I don't want attack this developer. I can just apologize that it hits him
(there are others)! I will send, in addition to this mail, a second mail
with a bunch of examples of what went wrong with GNOME3 and can made be
better. I decided to split this up, to focus on only on the general
problem and possible solutions within this mail.
The second mail, with the examples, is build up on my personl opinions.
In the past other users thought in the same way, so I assume not to be

Thank you for your patience and reading this. I want share my insights
with you and not tell you what you have to do. You have more time?
Please read on.

* GNOME 3 lacks some basic features that are useful or that people love,
in some cases the features have been removed with no obvious replacement
* Sometimes GNOME3 offers the desired feature, but it is hidden in dconf
and not much tested
* GNOME doesn't offer the users a clear plan what is considered for the
next release. There are mostly some blog posts about added, changed or
removed feature shortly before a final release. If this blog posts
launch a discussion, the developers can't or wouldn't accept others
ideas (it is natural do defend your work, especially after you put much
time in it).
* It is hard to convince a developer, if bugzilla is the only way of
* GNOME3 doesn't offer a stable environment for users and other
developers, in term of "industrial-grade"

Solutions (Possible?):
* Every missing feature or option distract users, add important features
and make options easily available. Some people argue that "options" can
be overwhelming. That is valid, especially at the first contact.

Sub-Menues with concise titles are a solution and keep the UI clean! A
nice "Default-Button" can clean up even the worst mess.
* Communicate clearly what you want to change and ask your users what
they want. Do this early in development and regulary! Clean up your wiki
and make the information publicy available. Provide an official forum
(not unofficial) where users can get in touch (mailing-lists, irc or
bugzilla are not the place). Start your own surveys instead of letting
do this others! Use for showing your current ideas and work.
* Hear on your users! They want help you and most of them are
power-users with experience! Yep, power-users! This people regulary tell
the broad audience what is good or bad and support them.
e.g. add a vote-function to bugzilla lika Archlinux and Ubuntu have done,
this mitigates "me too" or "+1"-messages and hint developers which bugs
are considered important by the community
* Instead of radically change existing things, why not fork the current
and offer it as alternative? Your alternative can become more mature and
may replace the old thing. It is better than split developers over
oppossing forks which doesn't work together, because everyone feels
* Stability:
From the view-point of end-users addiditons or even sane changes are
okay, but removal of featueres is a not okay. In chase of companies and
public authorities this is a nogo criteria. Schooling is expensive!
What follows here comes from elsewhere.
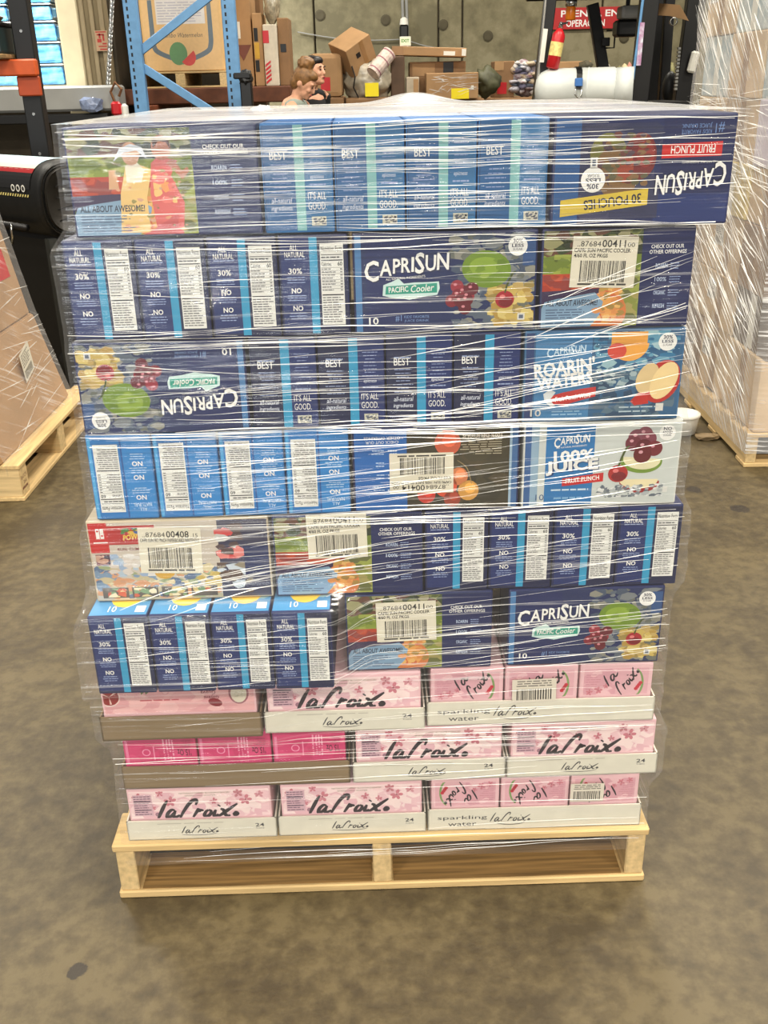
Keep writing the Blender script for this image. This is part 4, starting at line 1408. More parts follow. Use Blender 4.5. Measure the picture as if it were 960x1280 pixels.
def film_sheet():
    z0, z1, nz_ = .075, 1.334, 150
    nf, ns = 130, 26
    vs, fs = [], []
    per = nf + ns * 2 + nf // 2
    for j in range(nz_ + 1):
        z = z0 + (z1 - z0) * j / nz_
        l, r, bk = lerp_tab(LX, z) - .004, lerp_tab(RX, z) + .004, .85
        ring = []
        for i in range(nf):
            x = l + (r - l) * i / nf
            ring.append((x, film_front(x, z), 'f'))
        for i in range(ns):
            ring.append((r, film_front(r, z) + (bk - film_front(r, z)) * i / ns, 's'))
        for i in range(nf // 2):
            ring.append((r + (l - r) * i / (nf // 2), bk, 'b'))
        for i in range(ns):
            ring.append((l, bk + (film_front(l, z) - bk) * i / ns, 's'))
        for (x, y, k) in ring:
            d = .0022 * noise.noise(Vector((x * 3, y * 3, z * 55))) + .0045 * noise.noise(Vector((x * 8, y * 8, z * 13 + 4)))
            d = abs(d)
            if k == 'f':
                y -= d
            elif k == 'b':
                y += d
            elif x > 0:
                x += d
            else:
                x -= d
            vs.append(S(x, y, z))
    for j in range(nz_):
        for i in range(per):
            k = (i + 1) % per
            fs.append((j * per + i, j * per + k, (j + 1) * per + k, (j + 1) * per + i))
    return MB().add(vs, fs)

wrap = film_sheet().build('stretch_wrap', M_FILM, None, True)
tag(wrap, 'clear stretch film wound round the juice and can pallet', 'stretch film')
# film laid over the top
vs, fs = [], []
nx, ny = 90, 40
for j in range(ny + 1):
    for i in range(nx + 1):
        u, v = i / nx, j / ny
        x, y = -.424 + .912 * u, -.012 + .862 * v
        e = min(u, 1 - u, v, 1 - v)
        z = 1.3335 + .001 * sstep(0, .06, e) + .003 * abs(noise.noise(Vector((x * 5, y * 14, 2)))) * sstep(0, .05, e)
        z += .020 * math.exp(-((x - .085) / .075) ** 2 - ((y - .66) / .10) ** 2)
        vs.append(S(x, y, z))
for j in range(ny):
    for i in range(nx):
        a = j * (nx + 1) + i
        fs.append((a, a + 1, a + nx + 2, a + nx + 1))
MB().add(vs, fs).build('film_cover', M_FILM_TOP, wrap, True)
# a twisted film end on top
MB().lump((-.19, .40, 1.336), (.018, .02, .007), 5, .6, 2.5, 3).build('film_twist', M_FILM_TOP, wrap, True).location = S(0, 0, 0) - Vector((0, 0, 0))

# drawn-tight creases: thin folded ribbons lying on the film
def creases(rows, seed, surf, mbx):
    g = random.Random(seed)
    for (x0, x1, z0, z1, n, s0, s1, l0, l1, w0, w1) in rows:
        for _ in range(max(3, int(n * .72))):
            xm, zm = g.uniform(x0, x1), g.uniform(z0, z1)
            L, sl = g.uniform(l0, l1), g.uniform(s0, s1)
            wd = g.uniform(w0, w1) * .62
            bow = g.uniform(-.02, .02) * L
            k = max(6, int(L / .02))
            vs, fs = [], []
            for i in range(k + 1):
                t = i / k
                x = xm + (t - .5) * L
                z = zm + (t - .5) * L * sl + bow * math.sin(math.pi * t) + .0015 * noise.noise(Vector((x * 12, zm * 40, 1)))
                hw = wd * .5 * (.25 + .75 * math.sin(math.pi * t))
                p, p2 = surf(x, z - hw), surf(x, z + hw)
                if p is None or p2 is None:
                    continue
                vs += [p + Vector((0, -hw * 1.3, 0)), p2]
            m = len(vs) // 2
            for i in range(m - 1):
                fs.append((2 * i, 2 * i + 2, 2 * i + 3, 2 * i + 1))
            if m > 2:
                mbx.add(vs, fs)

def surf_front(x, z):
    l, r = lerp_tab(LX, z) - .003, lerp_tab(RX, z) + .003
    if x < l or x > r or z < .05 or z > 1.333:
        return None
    return S(x, film_front(x, z) - .0045, z)
cr = MB()
H_ = (-.02, .02)
creases([
    (-.3, .3, 1.29, 1.325, 20, -.02, .02, .3, .9, .001, .003),
    (-.15, .30, 1.20, 1.31, 46, -.015, .015, .15, .55, .0008, .002),
    (-.40, .05, 1.20, 1.32, 14, -.02, .02, .1, .5, .0006, .0014),
    (.2, .45, 1.22, 1.32, 16, -.02, .03, .1, .3, .0006, .0014),
    (-.2, .45, 1.175, 1.20, 22, -.02, .02, .2, .6, .001, .0026),
    (-.40, .0, 1.05, 1.18, 16, -.08, .08, .1, .35, .0006, .0014),
    (-.05, .22, 1.05, 1.18, 22, -.03, .03, .08, .3, .0006, .0016),
    (.2, .44, 1.05, 1.14, 16, .15, .45, .08, .25, .0008, .002),
    (-.4, .4, 1.030, 1.055, 26, -.02, .03, .15, .5, .001, .0026),
    (-.2, .25, .91, 1.03, 40, -.02, .03, .1, .45, .0007, .0018),
    (.1, .35, .93, 1.03, 30, .1, .22, .1, .35, .0008, .002),
    (-.42, -.2, .91, 1.03, 14, -.1, .1, .08, .25, .0006, .0013),
    (-.4, .42, .885, .912, 34, -.02, .03, .15, .55, .001, .003),
    (-.22, .0, .77, .88, 26, .02, .12, .1, .35, .0007, .0018),
    (-.02, .3, .77, .88, 28, .03, .18, .1, .4, .0007, .0018),
    (-.4, .45, .745, .775, 24, -.02, .03, .15, .5, .001, .0028),
    (-.22, .1, .63, .75, 36, .04, .22, .1, .4, .0008, .002),
    (.05, .42, .63, .74, 20, .02, .2, .1, .45, .0006, .0016),
    (-.45, -.1, .48, .61, 14, -.1, .15, .1, .4, .0006, .0012),
    (-.05, .45, .48, .63, 30, .02, .16, .15, .6, .0006, .0016),
    (-.1, .45, .36, .47, 12, 0, .08, .2, .6, .0006, .0014),
    (-.45, .45, .335, .365, 14, -.02, .03, .2, .6, .0008, .002),
    (-.45, .45, .24, .34, 18, -.02, .05, .2, .7, .0006, .0016),
    (-.45, .45, .13, .24, 8, -.02, .03, .2, .6, .0006, .0012),
    (-.4, .4, .085, .125, 10, .0, .04, .3, .7, .0008, .002),
], 5, surf_front, cr)
o = cr.build('film_creases', M_CREASE, wrap)
o['kind'] = 'stuff'

# ------------------------------------------------------------------ wrapped load at the left edge
LP = Vector((-1.31, 3.80, 0))
LPZ = R(90)
pallet('pale wooden pallet with printed batch lettering at the left edge', LP, LPZ, 1.02, 1.1, .14, 6, None, .075)
lpl = bpy.data.objects['wooden_pallet.001']
p = Pr(.075, .085, c(196, 156, 100), 70)
p.text('BATCH', .12, .62, .76, .18, c(110, 60, 40), 1, 0, .01)
p.text('256', .35, .38, .4, .16, c(110, 60, 40), 1, 0, .01)
p.lines(.1, .12, .9, .28, 1, c(110, 60, 40), 1, .7, .1)
link('batch_lettering', p.mesh('batch_lettering', PAINT), lpl, (-.5055, .0042, .025))

def leaning_box(x0, x1, y0, y1, z0, z1, lean, b=.006):
    """carton whose upper side has slipped sideways by lean"""
    mb = MB()
    bm = bmesh.new()
    bmesh.ops.create_cube(bm, size=1)
    for v in bm.verts:
        k = v.co.z + .5
        v.co = Vector(((x0 + x1) / 2 + v.co.x * (x1 - x0) + lean * k, (y0 + y1) / 2 + v.co.y * (y1 - y0), z0 + k * (z1 - z0)))
    bmesh.ops.bevel(bm, geom=bm.edges[:], offset=b, segments=2, affect='EDGES')
    return mb.frombm(bm)

t = thing('carton', 'large leaning kraft carton with a white label, low on the left-edge pallet', 'carton', (0, 0, 0), 0, 'cartons at the left edge')
leaning_box(-1.95, -1.37, 3.28, 4.14, .141, .51, -.10).build('carton_body', M_KRAFT, t)
q = Pr(.12, .125, c(226, 220, 204), 71)
q.lines(.1, .45, .9, .92, 6, c(90, 84, 76), 1, .4, .3)
x = .12
while x < .88:
    q.rect(x, .08, x + .03, .36, c(50, 46, 44), 1)
    x += .055
o = link('address_label', q.mesh('address_label'), t, (-1.42, 3.86, .30))
o.rotation_euler = (R(0), R(-15), R(90))
o.location = (-1.412, 3.78, .305)
t = thing('carton', 'upper leaning kraft carton with red and orange stickers on the left-edge pallet', 'carton', (0, 0, 0), 0, 'cartons at the left edge')
leaning_box(-2.02, -1.475, 3.40, 4.12, .512, .93, -.075).build('carton_body', M_KRAFT, t)
for z0, z1, m_, nm in ((.80, .91, M_ORANGE, 'orange_sticker'), (.68, .79, M_RED, 'red_sticker')):
    mb = MB()
    x = lambda z: -1.4735 - .075 * (z - .512) / .418
    mb.add([(x(z0) , 3.80, z0), (x(z0), 4.05, z0), (x(z1), 4.05, z1), (x(z1), 3.80, z1)], [(0, 1, 2, 3)])
    mb.build(nm, m_, t)
# film over that load
vs, fs = [], []
ys = [3.28 + (4.15 - 3.28) * i / 30 for i in range(31)]
zs = [.10 + (.94 - .10) * j / 40 for j in range(41)]
def lx_(z):
    return (-1.36 - .10 * max(0, (z - .14)) / .37) if z < .51 else (-1.462 - .085 * (z - .51) / .42)
for z in zs:
    for y in ys:
        vs.append((lx_(z) + .004 + .004 * abs(noise.noise(Vector((y * 9, z * 9, 3)))), y, z))
for j in range(40):
    for i in range(30):
        fs.append((j * 31 + i, j * 31 + i + 1, (j + 1) * 31 + i + 1, (j + 1) * 31 + i))
n0 = len(vs)
for z in zs:                               # far side turns the corner
    for k in range(6):
        vs.append((lx_(z) + .004 - .09 * k, 4.152, z))
for j in range(40):
    for i in range(5):
        fs.append((n0 + j * 6 + i, n0 + j * 6 + i + 1, n0 + (j + 1) * 6 + i + 1, n0 + (j + 1) * 6 + i))
lw = MB().add(vs, fs).build('stretch_wrap', M_FILM_L, None, True)
tag(lw, 'clear stretch film over the leaning kraft cartons at the left edge', 'stretch film')
cl = MB()
g = random.Random(3)
def strand(mb, p0, p1, n_out, wd, k=8):
    """thin ribbon between two points of a film face"""
    p0, p1, n_out = Vector(p0), Vector(p1), Vector(n_out)
    side = (p1 - p0).cross(n_out).normalized()
    vs, fs = [], []
    for i in range(k + 1):
        t = i / k
        hw = wd * .5 * (.3 + .7 * math.sin(math.pi * t))
        c_ = p0.lerp(p1, t)
        vs += [c_ - side * hw, c_ + side * hw]
    for i in range(k):
        fs.append((2 * i, 2 * i + 2, 2 * i + 3, 2 * i + 1))
    mb.add(vs, fs)
for _ in range(46):
    y0 = g.uniform(3.3, 4.0)
    z0 = g.uniform(.15, .9)
    y1 = min(4.14, y0 + g.uniform(.1, .4))
    z1 = z0 + (y1 - y0) * g.uniform(-.25, .3)
    z1 = min(max(z1, .12), .93)
    if (z0 - .51) * (z1 - .51) < 0:
        continue
    strand(cl, (lx_(z0) + .012, y0, z0), (lx_(z1) + .012, y1, z1), (1, 0, .2), g.uniform(.002, .005))
o = cl.build('film_creases', M_CREASE, lw)
o['kind'] = 'stuff'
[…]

From the view-point of developers it is necessary to give them the
reason to trust in the environment of GNOME and GTK. They put much time,
work, and even money, in writing applications! This requires up to date
documentation and a stable API. The gtkmm-book is still at version
3.4[3] and the APIs for extensions[4] and theming[5] are not stable.

// update 12-5-2013
The upcoming Gtkmm 3.10 is facing a API/ABI-break with glib 2.38[6].
Please notice that this is not caused by Gtkmm itself.

Define terse and clearly what direction GNOME takes: Laptop, Desktop,
Tablets and so on.


The End**:

The dash, the overview, the efficient keyboard usage and the clean
notification-area with the seperation from the message-tray are just a
great approach. GTK3 looks awesome within GNOME3! It was brave to give
up the old concept of an "Desktop" and replace it. And it was the right



* I did't followed the bug-report after 25-04-2013. I saw today that a lot
of comments get written and removed. Anyway, after comment 18 doesn't
happend much (my inbox stored them). Just an image was attached to show
that the workaround is only a workaround and lot of "me too".
** It is not my style to hide a message behind "nice words". Putting the
nice words at the back feels more honest and less like "adulation".
Nonetheless I was told to put this at top for good reason! So you have
to read this a second time at the end, where I would place it!

I want thank Liam R E Quin for the helpful response to the original
and included some of the suggestions!